### Supplied data
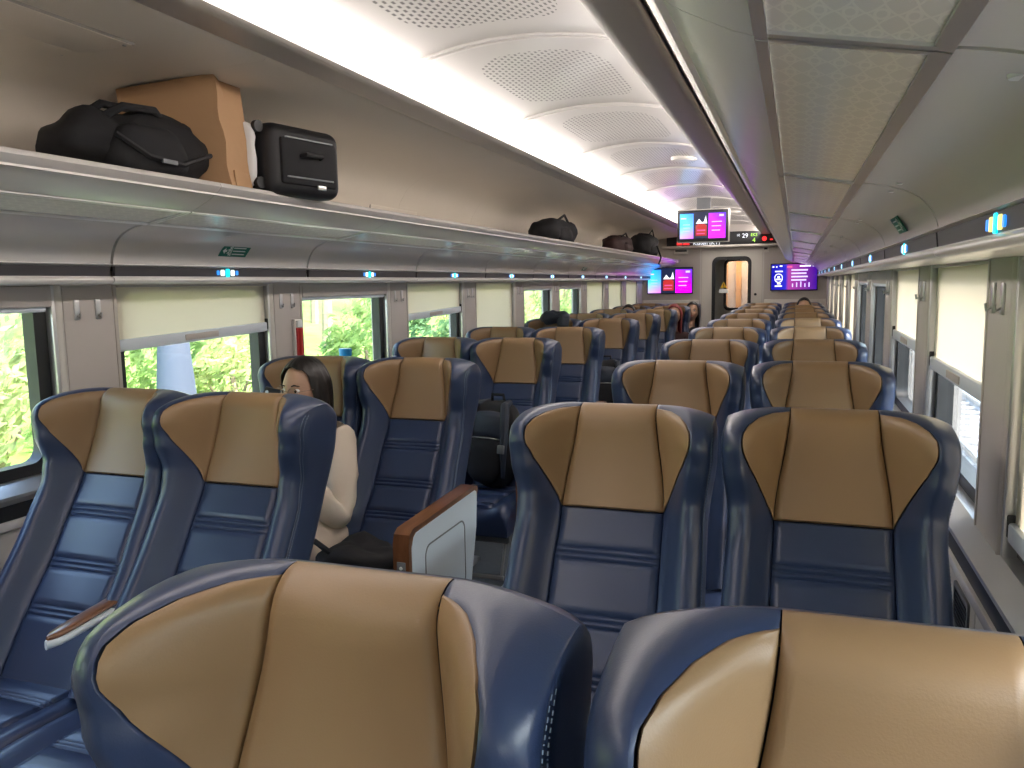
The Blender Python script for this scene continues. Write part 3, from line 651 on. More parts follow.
# led board above the door
e = empty('led_board', (-.95, Y1-.16, 2.0)); b = MB(); b.box(-.98, .80, 0, .16, .04, .235, .008); b.build('housing', M['black'], e)
b = MB(); b.box(-1.05, .9, -.03, .16, .005, .04, .01); b.build('shelf', M['white'], e)
text('Klaten (KT)', .085, (-.37, -.003, .075), M['e_text'], e); 
b = MB(); b.box(-.82, -.74, -.003, 0, .055, .10); b.box(-.72, -.63, -.003, 0, .055, .10); b.build('red_blocks', M['e_red'], e)
text('29', .09, (.20, -.003, .165), M['e_text'], e); text('10', .05, (.10, -.003, .175), M['e_text'], e)
text('EKS', .06, (.33, -.003, .175), M['e_green'], e); text('4', .09, (.33, -.003, .095), M['e_green'], e)
b = MB(); b.cyl((.48, -.002, .115), .035, .006, 'y', 14); b.box(.56, .60, -.003, 0, .09, .11); b.build('red_lamp', M['e_red'], e)
tag(e, 'black message board with lit letters above the end door', 'display board')
e = empty('ceiling_bulkhead', (0, 0, 0)); bpy.data.objects.remove(e)
for nm_, xx, zz, ww, lab in (('notice_box', -1.72, 1.955, .22, 'small white notice box with dark label left above the end door'), ('security_camera', -.45, 1.955, .09, 'small white security camera right above the end door')):
    e = empty(nm_, (xx, Y1-.05, zz)); b = MB(); b.box(-ww/2, ww/2, 0, .05, -.04, .04, .006); b.build('body', M['white'], e)
    b = MB(); b.box(-ww/2+.02, ww/2-.02, -.004, 0, .0, .03, .001); b.build('dark_label', M['black'], e); tag(e, lab, 'box' if 'box' in nm_ else 'camera')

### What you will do
From the material above, reproduce everything verbatim except the pictures.

### Solution below
The Blender Python script for this scene continues. Write part 3, from line 651 on. More parts follow.
# led board above the door
e = empty('led_board', (-.95, Y1-.16, 2.0)); b = MB(); b.box(-.98, .80, 0, .16, .04, .235, .008); b.build('housing', M['black'], e)
b = MB(); b.box(-1.05, .9, -.03, .16, .005, .04, .01); b.build('shelf', M['white'], e)
text('Klaten (KT)', .085, (-.37, -.003, .075), M['e_text'], e); 
b = MB(); b.box(-.82, -.74, -.003, 0, .055, .10); b.box(-.72, -.63, -.003, 0, .055, .10); b.build('red_blocks', M['e_red'], e)
text('29', .09, (.20, -.003, .165), M['e_text'], e); text('10', .05, (.10, -.003, .175), M['e_text'], e)
text('EKS', .06, (.33, -.003, .175), M['e_green'], e); text('4', .09, (.33, -.003, .095), M['e_green'], e)
b = MB(); b.cyl((.48, -.002, .115), .035, .006, 'y', 14); b.box(.56, .60, -.003, 0, .09, .11); b.build('red_lamp', M['e_red'], e)
tag(e, 'black message board with lit letters above the end door', 'display board')
e = empty('ceiling_bulkhead', (0, 0, 0)); bpy.data.objects.remove(e)
for nm_, xx, zz, ww, lab in (('notice_box', -1.72, 1.955, .22, 'small white notice box with dark label left above the end door'), ('security_camera', -.45, 1.955, .09, 'small white security camera right above the end door')):
    e = empty(nm_, (xx, Y1-.05, zz)); b = MB(); b.box(-ww/2, ww/2, 0, .05, -.04, .04, .006); b.build('body', M['white'], e)
    b = MB(); b.box(-ww/2+.02, ww/2-.02, -.004, 0, .0, .03, .001); b.build('dark_label', M['black'], e); tag(e, lab, 'box' if 'box' in nm_ else 'camera')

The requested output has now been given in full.